§ Goal
Quote from the first line below through the line that contains "COL.objects.link(so)", both included, and leave the pictures out.

§ Material provided

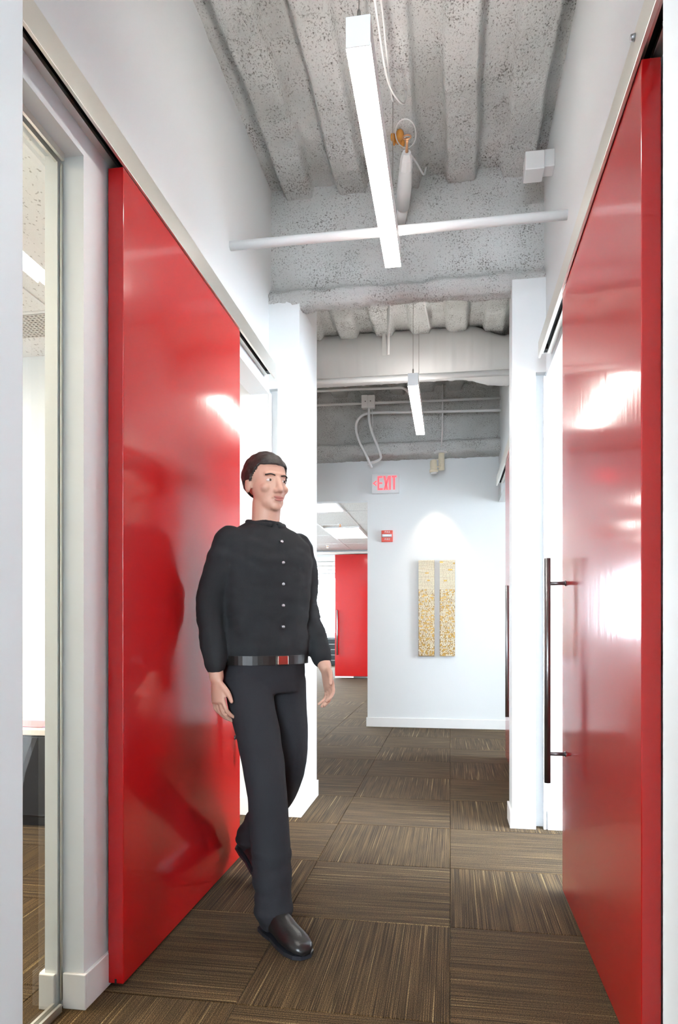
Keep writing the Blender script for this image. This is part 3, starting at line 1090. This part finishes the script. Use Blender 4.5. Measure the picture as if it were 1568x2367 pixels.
# track spotlight under the far beam
tl = empty('track_spotlight', (-0.09, 7.15, 2.88), 'cream spotlight on a short stem under the far beam aimed at the artwork', 'spotlight')
MB().tube([(-0.098, 7.13, 2.888), (-0.098, 7.13, 2.878), (-0.098, 7.13, 2.872)], [0.070, 0.070, 0.055], 24).build('canopy', 'fixture', tl, smooth=True)
MB().tube([(-0.088, 7.13, 2.873), (-0.088, 7.13, 2.700)], 0.031, 20).build('stem', 'cream', tl, smooth=True)
arm = MB().tube(bez([(-0.088, 7.11, 2.735), (-0.125, 7.09, 2.725), (-0.150, 7.08, 2.74)], 4), 0.008, 8).build('arm', 'cream', tl, smooth=True)
MB().tube(bez([(-0.098, 7.10, 2.74), (-0.115, 7.09, 2.80), (-0.14, 7.08, 2.795), (-0.15, 7.08, 2.77)], 5), 0.004, 8).build('lead_wire', 'cream', tl, smooth=True)
hd = MB().tube([(-0.172, 7.080, 2.795), (-0.170, 7.080, 2.782), (-0.168, 7.082, 2.715), (-0.166, 7.086, 2.695)], [0.022, 0.034, 0.036, 0.036], 20)
hd.build('lamp_head', 'cream', tl, smooth=True)
MB().tube([(-0.166, 7.086, 2.698), (-0.165, 7.090, 2.672)], 0.044, 20).build('trim_ring', 'cream', tl, smooth=True)
MB().tube([(-0.165, 7.090, 2.680), (-0.164, 7.094, 2.655)], 0.030, 20).build('lens', 'fixture', tl, smooth=True)
sd = bpy.data.lights.new('spot_beam', 'SPOT')
sd.energy = SPOT_W
sd.color = (1.0, 0.80, 0.58)
sd.spot_size = R(62)
sd.spot_blend = 0.6
sd.shadow_soft_size = 0.02
so = bpy.data.objects.new('spot_beam', sd)
so.location = (-0.10, 6.55, 2.78)
so.location = (-0.160, 7.06, 2.62)
so.rotation_euler = (Vector((-0.14, 7.36, 1.5)) - Vector(so.location)).to_track_quat('-Z', 'Y').to_euler()
COL.objects.link(so)

# ------------------------------------------------------------------ exit sign
ex = empty('exit_sign', (-0.67, YE, 2.62), 'white EXIT sign with red letters and left arrow high on the end wall', 'sign')
MB().box(-0.832, -0.540, 7.305, YE, 2.515, 2.722).build('housing', 'signwhite', ex, bevel=0.004)


def letters(name, polys, parent, y, mat, d=0.003):
    mb = MB()
    for p in polys:
        mb.prism(p, 'y', y - d, y)
    return mb.build(name, mat, parent)


LT, LB = 2.698, 2.548
st = 0.018


def rect(a, b, c, d):
    return [(a, c), (b, c), (b, d), (a, d)]


ye = 7.305
letters('letter_E', [rect(-0.770, -0.752, LB, LT), rect(-0.752, -0.716, LT - 0.020, LT), rect(-0.752, -0.718, 2.613, 2.631), rect(-0.752, -0.714, LB, LB + 0.020)],
        ex, ye, 'signred')
letters('letter_X', [[(-0.706, LT), (-0.684, LT), (-0.655, LB), (-0.677, LB)], [(-0.677 + 0.020, LT), (-0.677 + 0.040, LT), (-0.686, LB), (-0.708, LB)]], ex, ye, 'signred', 0.0031)
letters('letter_I', [rect(-0.646, -0.626, LB, LT)], ex, ye, 'signred')
letters('letter_T', [rect(-0.617, -0.565, LT - 0.020, LT), rect(-0.602, -0.582, LB, LT - 0.020)], ex, ye, 'signred')
letters('arrow', [[(-0.822, 2.622), (-0.788, 2.650), (-0.778, 2.642), (-0.803, 2.622)], [(-0.822, 2.622), (-0.803, 2.622), (-0.778, 2.602), (-0.788, 2.594)]], ex, ye,
        'signred')


# ------------------------------------------------------------------ fire alarm
def text_mesh(name, body, size, mat, parent, loc, extrude=0.0012, spacing=1.15):
    cu = bpy.data.curves.new(name, 'FONT')
    cu.body = body
    cu.size = size
    cu.extrude = extrude
    cu.offset = size * 0.012
    cu.align_x = 'CENTER'
    cu.align_y = 'CENTER'
    cu.space_character = spacing
    t = bpy.data.objects.new(name + '_src', cu)
    COL.objects.link(t)
    bpy.context.view_layer.update()
    me = bpy.data.meshes.new_from_object(t.evaluated_get(bpy.context.evaluated_depsgraph_get()))
    bpy.data.objects.remove(t)
    bpy.data.curves.remove(cu)
    me.transform(Matrix.Translation(loc) @ Matrix.Rotation(R(90), 4, 'X'))
    me.name = name
    me.materials.clear()
    return link(name, me, mat, parent)


fa = empty('fire_alarm', (-0.67, YE, 2.06), 'red square FIRE alarm strobe on the end wall below the exit sign', 'fire alarm')
MB().box(-0.731, -0.610, 7.332, YE, 1.995, 2.119).build('housing', 'firered', fa, bevel=0.003)
MB().prism([(7.333, 2.042), (7.308, 2.050), (7.306, 2.074), (7.333, 2.078)], 'x', -0.722, -0.618).build('strobe', 'strobe', fa, bevel=0.002)
MB().box(-0.708, -0.648, 7.3065, 7.312, 2.052, 2.070).build('flash_tube', 'steel_light', fa)
text_mesh('lettering', 'FIRE', 0.025, 'signwhite', fa, (-0.668, 7.331, 2.100), spacing=1.3)
text_mesh('lettering', 'FIRE', 0.025, 'signwhite', fa, (-0.668, 7.331, 2.022), spacing=1.3)

# ------------------------------------------------------------------ artwork: two tall panels of tiny blocks
rnd = random.Random(21)


def art_panel(x0, x1, z0, z1, label, seed):
    rr = random.Random(seed)
    r = empty('wall_artwork', ((x0 + x1) / 2, YE, z0), label, 'artwork', 'pair of block relief panels on the end wall')
    yf = YE - 0.030
    MB().box(x0, x1, yf, YE, z0, z1).build('backing', 'bronze', r)
    cream, gold = MB(), MB()
    z = z1 - 0.001
    while z > z0 + 0.008:
        t = (z1 - z) / (z1 - z0)
        hgt = rr.uniform(0.008, 0.013)
        gapz = 0.0030 if t < 0.30 else (0.003 if rr.random() < 0.5 else 0.0012)
        x = x0
        rowshift = rr.uniform(0, 0.012)
        x += rowshift if t > 0.3 else 0
        while x < x1 - 0.003:
            wid = rr.uniform(0.020, 0.045) if t < 0.3 else rr.uniform(0.006, 0.020)
            xe = min(x1, x + wid)
            gap = 0.0 if t < 0.3 else (rr.uniform(0.002, 0.008) if rr.random() < 0.15 + 0.5 * t else 0.001)
            out = rr.uniform(0.004, 0.014)
            tgt = gold if rr.random() < (0.02 if t < 0.3 else 0.10 + 0.22 * t) else cream
            tgt.box(x, max(x + 0.002, xe - 0.0014), yf - out, yf, z - hgt, z)
            x = xe + gap
        z -= hgt + gapz
    tag(cream.build('cream_blocks', 'cream', r), kind='stuff')
    tag(gold.build('gold_blocks', 'gold', r), kind='stuff')
    return r


art_panel(-0.333, -0.165, 0.767, 1.790, 'left of two tall gold and cream block relief panels', 4)
art_panel(-0.109, 0.051, 0.770, 1.788, 'right of two tall gold and cream block relief panels', 11)

# ------------------------------------------------------------------ left room furniture seen through the glass
cr = empty('credenza', (-2.7, 3.58, 0), 'low dark credenza with a pale top seen through the near left glass', 'cabinet')
MB().box(-3.9, -1.75, 3.35, YP - BT - 0.002, 0.06, 0.50).build('body', 'black', cr, bevel=0.003)
MB().box(-3.86, -1.79, 3.40, YP - 0.03, 0.0, 0.06).build('plinth', 'black', cr)
MB().box(-3.92, -1.73, 3.335, YP - BT - 0.002, 0.50, 0.53).build('top', 'top', cr, bevel=0.003)
for k in range(4):
    xa = -3.89 + k * 0.537
    MB().box(xa, xa + 0.527, 3.338, 3.349, 0.07, 0.49).build('door', 'black', cr, bevel=0.002)
tag(MB().box(-2.62, -2.16, 3.42, 3.66, 0.5305, 0.5325).build('paper', 'paper_lilac'), 'lilac sheet lying on the credenza under the pink one', 'paper')
tag(MB().prism([(-2.64, 3.44), (-2.20, 3.41), (-2.17, 3.62), (-2.60, 3.65)], 'z', 0.533, 0.5345).build('paper', 'paper_pink'),
    'pink sheet lying on top of the lilac one on the credenza', 'paper')

# drawers in the far room
dw = empty('drawer_unit', (-3.3, 18.95, 0), 'dark stacked drawer unit far off beside the small red door', 'drawers')
MB().box(-3.60, -2.95, 18.86, 19.40, 0.0, 0.78).build('body', 'cabinet', dw, bevel=0.005)
for k in range(5):
    z0 = 0.03 + k * 0.15
    d_ = MB().box(-3.57, -2.98, 18.835, 18.86, z0, z0 + 0.125).build('drawer', 'cabinet', dw, bevel=0.003)
    MB().box(-3.56, -2.99, 18.82, 18.835, z0 + 0.105, z0 + 0.122).build('handle', 'signwhite', d_)

# office sprinklers (tiny)
for k, (x_, y_, lab) in enumerate(((-1.70, 10.55, 'tiny ceiling sprinkler between the two bright office lights'),
                                   (-2.40, 13.3, 'tiny ceiling sprinkler far at the left of the office ceiling'),
                                   (-1.55, 13.6, 'tiny ceiling sprinkler just above the distant red door'))):
    s_ = empty('ceiling_sprinkler', (x_, y_, 2.69), lab, 'sprinkler')
    MB().tube([(x_, y_, 2.692), (x_, y_, 2.684)], [0.04, 0.034], 14).build('escutcheon', 'fixture', s_)
    MB().tube([(x_, y_, 2.684), (x_, y_, 2.655), (x_, y_, 2.648), (x_, y_, 2.644)], [0.012, 0.010, 0.022, 0.022], 10).build('head', 'copper', s_)


# ------------------------------------------------------------------ the walking person
def remesh(mb, name, voxel, smooth_it=4, parent=None, mat=None, fold=None):
    me = mb.mesh(name + '_src', fix=False)
    o = bpy.data.objects.new(name + '_src', me)
    COL.objects.link(o)
    md = o.modifiers.new('r', 'REMESH')
    md.mode = 'VOXEL'
    md.voxel_size = voxel
    sm = o.modifiers.new('s', 'SMOOTH')
    sm.iterations = smooth_it
    sm.factor = 0.5
    bpy.context.view_layer.update()
    res = bpy.data.meshes.new_from_object(o.evaluated_get(bpy.context.evaluated_depsgraph_get()))
    bpy.data.objects.remove(o)
    bpy.data.meshes.remove(me)
    res.name = name
    res.materials.clear()
    if fold:
        nn = [v.normal.copy() for v in res.vertices]
        for v, n in zip(res.vertices, nn):
            v.co += n * fold(v.co)
    for p in res.polygons:
        p.use_smooth = True
    ob = bpy.data.objects.new(name, res)
    COL.objects.link(ob)
    res.materials.append(M[mat])
    if parent is not None:
        ob.parent = parent
    return ob


def limb(mb, pts, rads, n=16, sub=5):
    """tapered limb through joints with rounded ends"""
    P = bez(pts, sub)
    m = len(P)
    rr = []
    for i in range(m):
        t = i / (m - 1) * (len(rads) - 1)
        k = min(int(t), len(rads) - 2)
        rr.append(rads[k] + (rads[k + 1] - rads[k]) * (t - k))
    mb.tube(P, rr, n)
    mb.ellipsoid(P[0], (rr[0],) * 3, 12, 8)
    mb.ellipsoid(P[-1], (rr[-1],) * 3, 12, 8)


PX, PY, PYAW = -0.705, 2.57, R(46)
per = empty('person', (PX, PY, 0), 'person in black shirt and dark trousers walking past the left red door', 'person')
per.rotation_euler = (0, 0, PYAW)

# joints, person faces -y, own right side is -x
SHR, SHL = (-0.180, 0.01, 1.430), (0.180, 0.01, 1.430)
ELR, ELL = (-0.215, 0.045, 1.150), (0.215, 0.045, 1.150)
WRR, WRL = (-0.222, -0.020, 0.895), (0.205, -0.105, 0.925)
HPR, HPL = (-0.090, 0.0, 0.920), (0.090, 0.015, 0.920)
KNR, KNL = (-0.100, -0.165, 0.525), (0.105, 0.02, 0.505)
ANR, ANL = (-0.105, -0.235, 0.105), (0.105, 0.300, 0.205)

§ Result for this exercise
Keep writing the Blender script for this image. This is part 3, starting at line 1090. This part finishes the script. Use Blender 4.5. Measure the picture as if it were 1568x2367 pixels.
# track spotlight under the far beam
tl = empty('track_spotlight', (-0.09, 7.15, 2.88), 'cream spotlight on a short stem under the far beam aimed at the artwork', 'spotlight')
MB().tube([(-0.098, 7.13, 2.888), (-0.098, 7.13, 2.878), (-0.098, 7.13, 2.872)], [0.070, 0.070, 0.055], 24).build('canopy', 'fixture', tl, smooth=True)
MB().tube([(-0.088, 7.13, 2.873), (-0.088, 7.13, 2.700)], 0.031, 20).build('stem', 'cream', tl, smooth=True)
arm = MB().tube(bez([(-0.088, 7.11, 2.735), (-0.125, 7.09, 2.725), (-0.150, 7.08, 2.74)], 4), 0.008, 8).build('arm', 'cream', tl, smooth=True)
MB().tube(bez([(-0.098, 7.10, 2.74), (-0.115, 7.09, 2.80), (-0.14, 7.08, 2.795), (-0.15, 7.08, 2.77)], 5), 0.004, 8).build('lead_wire', 'cream', tl, smooth=True)
hd = MB().tube([(-0.172, 7.080, 2.795), (-0.170, 7.080, 2.782), (-0.168, 7.082, 2.715), (-0.166, 7.086, 2.695)], [0.022, 0.034, 0.036, 0.036], 20)
hd.build('lamp_head', 'cream', tl, smooth=True)
MB().tube([(-0.166, 7.086, 2.698), (-0.165, 7.090, 2.672)], 0.044, 20).build('trim_ring', 'cream', tl, smooth=True)
MB().tube([(-0.165, 7.090, 2.680), (-0.164, 7.094, 2.655)], 0.030, 20).build('lens', 'fixture', tl, smooth=True)
sd = bpy.data.lights.new('spot_beam', 'SPOT')
sd.energy = SPOT_W
sd.color = (1.0, 0.80, 0.58)
sd.spot_size = R(62)
sd.spot_blend = 0.6
sd.shadow_soft_size = 0.02
so = bpy.data.objects.new('spot_beam', sd)
so.location = (-0.10, 6.55, 2.78)
so.location = (-0.160, 7.06, 2.62)
so.rotation_euler = (Vector((-0.14, 7.36, 1.5)) - Vector(so.location)).to_track_quat('-Z', 'Y').to_euler()
COL.objects.link(so)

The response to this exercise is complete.